The Reagan Administration's Cold War zeal endowed its policymakers with tunnel vision. For them, the light at the end of that tunnel was an embarrassing defeat for the Soviets, in part, I suppose, to redeem the embarrassing defeat suffered by the U.S. in Vietnam. Since the U.S. could not itself engage in a mano a mano shooting war with the U.S.S.R., the U.S. found a proxy, the lightly armed resistance groups of mujaheddin based in Pakistan and led by rabid Islamists such as Gulbuddin Hekmatyar, Abdul Rasul Sayyaf and Yunis Khalis. The foot soldiers of these ragtag armies were uneducated farm boys susceptible to the charisma of a Hekmatyar, who earned his extremist stripes throwing acid in the faces of unveiled women at Kabul University in the 1970s. These boys had been uprooted from their villages, torn out of their traditional tribal lives. They wanted guidance and leadership, and they got it from precisely the wrong people. And those wrong people got their financial and military support from two principal sources, the Saudis and the Reaganauts. From the Wahabist Saudis came a flood of cash that built hundreds of madrassas and mosques, wherein was taught and preached a violent and virulently anti-West interpretation of Islam. They provided the perfect Petri dish in which to grow the culture of al Qaeda.

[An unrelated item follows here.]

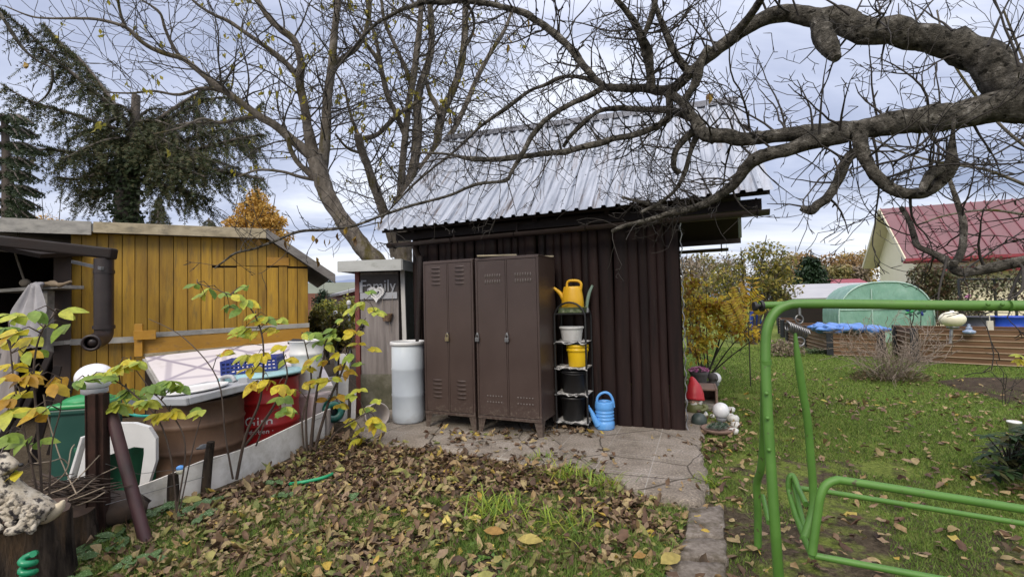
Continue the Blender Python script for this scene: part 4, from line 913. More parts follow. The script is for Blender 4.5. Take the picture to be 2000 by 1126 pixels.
# ------------------------------------------------------------------ white bucket on a pale tub
pc = at(600, 765, 5.35); pz = pc.z; pc.z = 0
mb = MB(); mb.box((0, 0, pz / 2), (0.46, 0.34, pz), None, 0.94); o = mb.build('storage_box', pm('pale pink plastic', [(0.46, 0.38, 0.38), (0.54, 0.46, 0.46)], 4, 0.5, bmp=0.05), bevel=0.02); o.location = pc; o.rotation_euler = (0, 0, R(-18)); tag(o, 'pale pink plastic box under the white bucket behind leaves', 'box')
bz = at(600, 664, 5.35).z - pz
g = thing('plastic_bucket', 'tall white plastic bucket behind the yellow shrub', 'bucket', pc + Z_ * (pz + 0.002))
mb = MB(); mb.lathe([(0, 0), (0.135, 0), (0.14, 0.01), (0.165, bz * 0.55), (0.175, bz * 0.7), (0.185, bz * 0.72), (0.188, bz * 0.76), (0.176, bz * 0.78), (0.182, bz * 0.97), (0.19, bz * 0.98), (0.19, bz), (0.178, bz), (0.165, bz * 0.6), (0, bz * 0.4)], n=36); mb.build('body', M_WHITEPL, g)
mb = MB(); mb.ball((-0.1, -0.05, bz * 0.98), 0.06, 12, 8, (1.3, 0.9, 0.5), jit=0.6); o = mb.build('dark_rag', M_BLACKPL); o.location = pc + Z_ * (pz + 0.0); tag(o, 'dark rag on the rim of the white bucket', 'rag')
# dark green upright tank and pale boards behind the shrub
p = at(617, 845, 5.45); mb = MB(); mb.box((0, 0, 0.2), (0.22, 0.2, 0.40)); o = mb.build('water_container', M_GREENBIN, bevel=0.02); o.location = (p.x, p.y, 0); tag(o, 'dark green upright container behind the edging board end', 'container')
for i, (x, yb, yt, Y, wd, dx, lab) in enumerate(((668, 838, 690, 5.75, 0.12, 6, 'broad white board leaning behind the yellow shrub'), (690, 838, 765, 5.8, 0.055, 2, 'slim white board beside the outhouse plinth'), (652, 838, 735, 5.9, 0.09, -4, 'left white board leaning behind the yellow shrub'))):
    p, q = at(x, yb, Y), at(x + dx, yt, Y + 0.15); mb = MB(); p.z = 0; mb.beam(p, q, 0.02, wd, V((1, 0.1, 0)))
    tag(mb.build('white_board', pm('old white board', [(0.38, 0.37, 0.36), (0.55, 0.54, 0.53)], 6, 0.7, bmp=0.2), base=p), lab, 'board')
p = at(645, 812, 5.32); p.z = max(p.z, 0.09); Mq = Matrix.Rotation(R(75), 3, 'X') @ Matrix.Rotation(R(20), 3, 'Y')
mb = MB(); mb.lathe([(0.0, 0), (0.115, 0), (0.12, 0.02), (0.11, 0.22), (0.10, 0.23), (0.05, 0.232), (0.045, 0.2)], M=Mq, n=28)
mb.tube([Mq @ V((0.11 * math.cos(a), 0.16 * math.sin(a), 0.12 + 0.1 * math.sin(a))) for a in [PI * i / 12 for i in range(13)]], 0.014, 8)
o = mb.build('watering_can', pm('dark green can', [(0.006, 0.075, 0.06), (0.01, 0.1, 0.08)], 4, 0.35, bmp=0)); o.location = p + V((0, 0.1, 0.02)); tag(o, 'dark green can lying on its side beyond the edging board', 'watering can')
p = at(728, 812, 5.35); g = thing('tipped_pot', 'cream plastic pot tipped over by the outhouse plinth', 'pot', M=Matrix.Translation((p.x, p.y + 0.1, 0.145)) @ Matrix.Rotation(R(32), 4, 'Z') @ Matrix.Rotation(R(84), 4, 'X'))
mb = MB(); mb.lathe([(0, -0.2), (0.095, -0.2), (0.10, -0.19), (0.128, 0.06), (0.138, 0.062), (0.140, 0.09), (0.134, 0.095), (0.128, 0.09), (0.12, 0.05), (0.09, -0.18), (0, -0.18)], n=36)
mb.build('pot', pm('cream plastic', [(0.50, 0.44, 0.40), (0.60, 0.54, 0.50)], 4, 0.45, bmp=0.04, dirt=(0.34, 0.28, 0.25), dscale=4), g)
# ------------------------------------------------------------------ green bin, white chair back with green box
p = at(158, 900, 3.95); p.z = 0; zb = at(158, 792, 3.95).z
g = thing('wheeled_bin', 'dark green bin with a bright green lid beside the rusty posts', 'bin', p, R(15))
mb = MB(); mb.box((0, 0.1, zb / 2), (0.34, 0.36, zb), None, 1.0); mb.box((0, -0.085, zb - 0.03), (0.37, 0.03, 0.05)); mb.build('body', M_GREENBIN, g, bevel=0.02)
mb = MB(); mb.box((0, 0.1, zb + 0.012), (0.38, 0.42, 0.035)); mb.ball((0, 0.1, zb + 0.03), 0.17, 20, 10, (1, 1.05, 0.32)); mb.build('lid', M_GREENLID, g, bevel=0.012)
p = at(185, 736, 3.75); g = thing('globe_lamp', 'frosted globe lamp behind the rusty posts at left', 'garden lamp', (p.x, p.y, 0))
mb = MB(); mb.ball((0, 0, p.z), 0.125, 28, 16, (1, 1, 0.86)); mb.build('globe', M_GLOBE, g)
mb = MB(); mb.lathe([(0.04, p.z - 0.15), (0.085, p.z - 0.12), (0.085, p.z - 0.085)], n=24); mb.build('collar', M_GREYPL, g)
mb = MB(); mb.tube([(0, 0, 0), (0, 0, p.z - 0.1)], 0.015, 8); mb.build('stem', M_STEEL, g)
a, c = at(190, 795, 3.7), at(302, 812, 3.85)
mb = MB(); mb.tube(crom([tuple(at(x, y, Y)) for x, y, Y in ((170, 800, 3.75), (215, 796, 3.7), (242, 803, 3.68), (268, 811, 3.7), (300, 812, 3.78), (330, 815, 3.9))], 5), 0.011, 8)
tag(mb.build('garden_hose', pm('teal hose', [(0.02, 0.28, 0.22), (0.03, 0.34, 0.28)], 8, 0.35, bmp=0), base=at(215, 796, 3.7)), 'teal hose loop behind the white chair back', 'hose')
wc = at(245, 960, 3.55)
def P3(x, y, Y=3.5): return at(x, y, Y)
g = thing('plastic_chair', 'tipped white plastic garden chair with an open back behind the rusty posts', 'chair', (wc.x, 3.55, 0))
outer = [(136, 985), (172, 850), (185, 832), (215, 826), (262, 826), (290, 834), (304, 856), (304, 900), (288, 950), (272, 950), (281, 885), (281, 874), (262, 872), (206, 890), (188, 985)]
mb = MB(); A_ = [P3(x, y, 3.5 + (x - 136) / 170 * 0.15) for x, y in outer]; B_ = [p + V((-0.01, 0.045, 0.0)) for p in A_]
n = len(A_); k_ = bmesh.new(); vv = [k_.verts.new(p) for p in A_ + B_]
mb.add(A_ + B_, [(i, (i + 1) % n, (i + 1) % n + n, i + n) for i in range(n)])
strip = [(0, 1, 14), (1, 13, 14), (1, 2, 13), (2, 3, 13), (3, 12, 13), (3, 4, 12), (4, 11, 12), (4, 5, 11), (5, 6, 11), (6, 10, 11), (6, 7, 10), (7, 9, 10), (7, 8, 9)]
mb.add(A_, [t[::-1] for t in strip]); mb.add(B_, strip); k_.free()
mb.build('backrest', M_WHITEPL, g, world=True, bevel=0.006)
mb = MB(); p, q = P3(150, 960, 3.62), P3(185, 845, 3.62); mb.beam(p, q, 0.22, 0.02, V((1, 0, 0.2))); p.z = 0
mb.tube([P3(140, 985, 3.5), V((P3(136, 1000, 3.5).x, 3.5, 0.0))], 0.03, 8); mb.build('leg', M_WHITEPL, g, world=True, bevel=0.004); mb = MB(); mb.tube([P3(280, 945, 3.65), V((P3(282, 960, 3.65).x, 3.65, 0.0))], 0.03, 8)
mb.build('leg', M_WHITEPL, g, world=True, bevel=0.004)
p = at(240, 970, 3.85); zg = at(240, 868, 3.75).z
mb = MB(); mb.box((0, 0, zg / 2), (0.44, 0.3, zg), None, 1.06); mb.box((0, 0, zg - 0.02), (0.49, 0.35, 0.03)); mb.tube([(-0.06, -0.16, zg * 0.52), (-0.05, -0.18, zg * 0.5), (0.05, -0.18, zg * 0.5), (0.06, -0.16, zg * 0.52)], 0.008, 6)
o = mb.build('storage_box', pm('mid green plastic', [(0.012, 0.10, 0.05), (0.02, 0.13, 0.065)], 4, 0.45, bmp=0.05), bevel=0.012); o.location = (p.x, p.y, 0); o.rotation_euler = (0, 0, R(-6)); tag(o, 'green lidded box seen through the white chair back', 'box')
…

From the U.S. came a flood of cash and weapons, plus trainers and advisers who ignored the anti-American rhetoric of the Hekmatyars and Sayyafs and operated on the quaint notion that "the enemy of my enemy is my friend." Never has that old saw been less true than in the Afghanistan of the 1980s, 1990s, and now. From the madrassas came the Taliban, schooled in hatred, steeped in martyrdom. Way too late we began to see them as our own monster, a Mr. Hyde of our creation.

Now we want to empower the tribes?

Some tribes, such as the Shinwari, had already begun to push back, against both the Taliban and the Kabul government. In Nangarhar Province, east of Kabul, where the Shinwari are strong, the schools are functioning, the roads are relatively secure. But my Shinwari friend Ekram cautions against believing the tribe is unanimous it its anti-Taliban decree. "It is hard to say all Shinwaris decided to go against the Taliban," he writes, "because still a big number of this tribe are living in Pakistan...due to migrations and divisions among the tribe, which has several sub-tribes, any claim to [unanimously] fight against the Taliban would be difficult to believe."

Still, the tribal strategy - dare we call it the Pashtun Awakening? - is a step in the right direction. Let's hope it's not too little, too late.